Localisation applies the concept of subsidiarity to economic life, as well as to the political. While localism can perfectly well take place within a globalised growth-focused economy, a ‘business as usual’ scenario (see 2.4.3.) (hence its appeal to mainstream political parties), whereas localisation carries within it an inherent social justice and resource-focused critique of globalisation (Bailey et al. 2010, North 2010), emerging from concepts such as Limits to Growth (Meadows et al. 2004), Steady State economics (Daly 1977) and Schumacher’s (1974) concept of ‘Buddhist economics’. Localisation is a social movement and a principle for social and economic reorganisation, whereas localism is a principle for political organisation.
Although the question of what local government focused on resilience-building and Transition might look like will be explored below, a useful place to start is in considering how the national political context might best enable relocalisation. Porritt (2008:47) argues that “the tension between centralisation and decentralisation is ever-present in terms of alternatives to the current world”. In national politics, the concept of localism is very much in vogue at the moment (Parvin 2009). David Cameron, as part of his ‘Big Society’ concept, has spoken of “pushing power down as far as possible” and of “a massive, radical redistribution of power” (Cameron 2009:unpaginated).

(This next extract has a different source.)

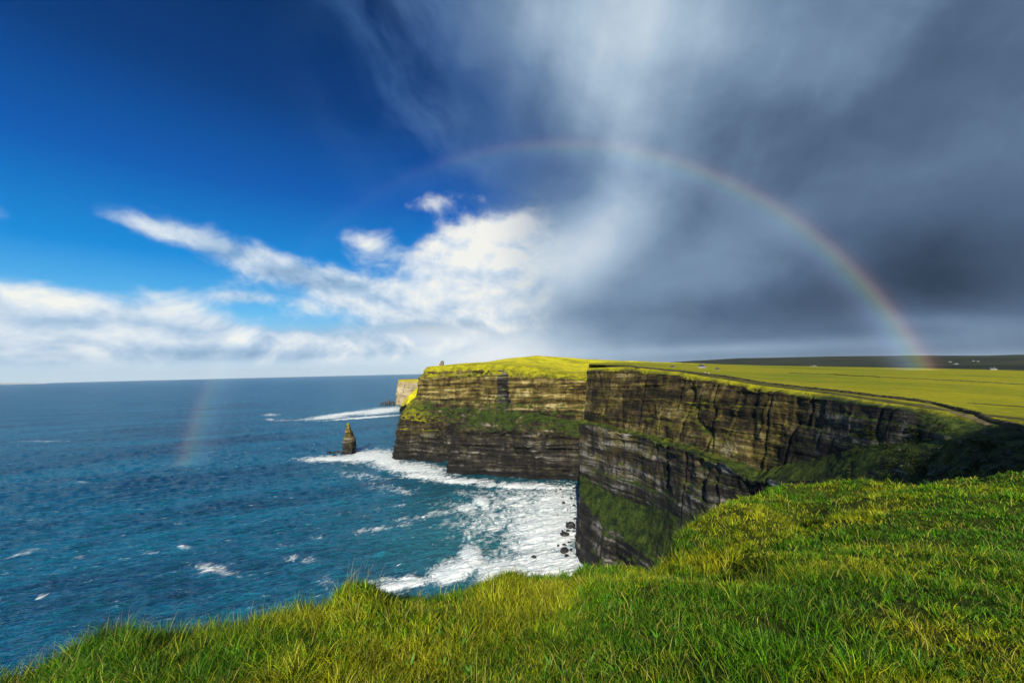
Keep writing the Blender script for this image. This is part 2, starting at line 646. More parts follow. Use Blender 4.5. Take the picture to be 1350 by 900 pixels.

Former Labour leader Gordon Brown called for “a vibrant, reformed local democracy [rooted in] a renewed focus on the devolution of powers and responsibilities to local government” (Blears 2008:51), and the 2006 Power Inquiry called for “the introduction of institutional and cultural changes which place a new emphasis on the requirement that policy and decision-making includes rigorous and meaningful input from ordinary citizens”.
The 2008 White Paper “Communities in Control: real people, real power”, proposed the shifting of “power, influence and responsibility away from existing centres of power into the hands of local communities and individual citizens” and suggested that Participatory Budgeting (see 6.3.3) be undertaken in all local authorities by 2012. It is worthwhile noting that the concept of localisation, with its more radical ambitions and greater perceived challenge to current-day economics, is never used at this level, rather ‘localism’, focused largely on political governance, is the term of choice.

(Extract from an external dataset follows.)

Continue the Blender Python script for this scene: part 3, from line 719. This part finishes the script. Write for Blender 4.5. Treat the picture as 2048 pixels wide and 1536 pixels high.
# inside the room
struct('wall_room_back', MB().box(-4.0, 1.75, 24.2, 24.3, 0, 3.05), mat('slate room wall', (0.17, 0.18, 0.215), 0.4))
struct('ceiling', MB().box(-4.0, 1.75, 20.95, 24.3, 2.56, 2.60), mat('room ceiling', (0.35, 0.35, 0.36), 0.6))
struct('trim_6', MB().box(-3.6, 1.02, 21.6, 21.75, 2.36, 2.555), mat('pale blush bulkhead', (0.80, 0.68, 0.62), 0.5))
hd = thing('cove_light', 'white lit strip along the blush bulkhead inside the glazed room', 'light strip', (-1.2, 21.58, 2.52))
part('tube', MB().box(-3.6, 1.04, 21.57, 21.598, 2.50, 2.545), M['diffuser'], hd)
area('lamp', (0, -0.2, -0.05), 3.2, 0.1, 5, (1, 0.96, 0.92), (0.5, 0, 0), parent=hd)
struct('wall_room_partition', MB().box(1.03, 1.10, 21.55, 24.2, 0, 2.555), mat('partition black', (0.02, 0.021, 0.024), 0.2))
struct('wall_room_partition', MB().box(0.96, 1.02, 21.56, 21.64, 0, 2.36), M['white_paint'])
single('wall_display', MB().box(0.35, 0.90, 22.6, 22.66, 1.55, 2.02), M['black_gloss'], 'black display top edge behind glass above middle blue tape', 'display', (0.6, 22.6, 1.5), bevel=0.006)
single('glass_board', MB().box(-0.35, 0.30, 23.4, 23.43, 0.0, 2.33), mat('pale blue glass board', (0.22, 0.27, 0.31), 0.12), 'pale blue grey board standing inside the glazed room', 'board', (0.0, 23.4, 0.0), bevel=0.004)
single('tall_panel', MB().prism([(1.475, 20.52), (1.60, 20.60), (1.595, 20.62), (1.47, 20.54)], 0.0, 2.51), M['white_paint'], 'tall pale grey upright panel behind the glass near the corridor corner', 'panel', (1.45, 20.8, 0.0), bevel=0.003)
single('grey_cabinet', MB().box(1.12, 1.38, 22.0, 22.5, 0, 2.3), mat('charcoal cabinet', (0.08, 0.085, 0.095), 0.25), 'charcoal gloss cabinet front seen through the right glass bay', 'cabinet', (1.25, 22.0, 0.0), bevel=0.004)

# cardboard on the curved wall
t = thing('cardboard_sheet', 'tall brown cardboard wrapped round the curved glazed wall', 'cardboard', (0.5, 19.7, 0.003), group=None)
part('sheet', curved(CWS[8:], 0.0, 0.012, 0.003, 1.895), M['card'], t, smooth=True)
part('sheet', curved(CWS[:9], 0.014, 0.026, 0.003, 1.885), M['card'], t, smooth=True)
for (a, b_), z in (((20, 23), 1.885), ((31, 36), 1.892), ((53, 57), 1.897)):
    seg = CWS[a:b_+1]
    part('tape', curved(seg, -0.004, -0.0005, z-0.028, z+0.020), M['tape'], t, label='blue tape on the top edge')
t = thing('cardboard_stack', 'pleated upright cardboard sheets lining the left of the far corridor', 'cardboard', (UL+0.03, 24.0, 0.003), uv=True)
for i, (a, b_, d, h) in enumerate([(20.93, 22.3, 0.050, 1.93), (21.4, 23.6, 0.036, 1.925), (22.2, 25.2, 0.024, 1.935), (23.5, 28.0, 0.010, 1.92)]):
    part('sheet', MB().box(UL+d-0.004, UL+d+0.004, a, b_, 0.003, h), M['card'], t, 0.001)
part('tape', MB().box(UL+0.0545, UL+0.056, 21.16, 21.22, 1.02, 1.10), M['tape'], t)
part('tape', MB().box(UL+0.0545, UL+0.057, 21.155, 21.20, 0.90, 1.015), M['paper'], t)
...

The previous Labour government made ‘modernisation’, referring to constitutional and democratic modernisation, part of its agenda since its election in 1997. Most obviously, it introduced Scottish and Welsh devolution, regional elected assemblies in England, a London Mayor and Assembly, but perhaps less obviously, Pratchett (2004:11) points out, it has introduced “modernisation of internal political management structure, experimentation with new electoral processes and technologies, through to exhortation for greater citizen involvement and engagement in local affairs”. In spite of this, it has been criticised for achieving the opposite, for continuing centralisation strategies and ‘control freakery’ (Wilson 2003). Stoker (2001:3) argues that New Labour’s approach to central-local relations can be seen as “a classic example of a hierarchist approach”.
Wilson (2003:26) is careful to distinguish between approaches and language used by New Labour, and actual results; noting “an involvement in and commitment to ‘dialogue’ and ‘partnership’, but dialogue does not necessarily convert to influence, and multi-level participation is different from multi-level governance”. The UK, after 13 years of Labour government, is still one of the most centralised states in the Western world (Hambleton & Sweeting 2004). Lancaster City Councillor John Whitelegg (2010 pers.int.) is suspicious of politicians who use the term localism. “Britain is grossly over-centralised and I think that whenever a national politician starts talking about ‘localism’ their nose starts going into Pinnochio mode”. For Blond (2010a:pers.int), genuine localisation “requires a political economy if it’s going to work”. Part of this, he argues, is “local councils and local authorities having genuinely independent revenue-raising capacity, the ability to vary, for instance, the national non-domestic business rate, the ability to generate new forms of revenue and share in those new forms of revenue” (ibid), a power that can only be bestowed by national government.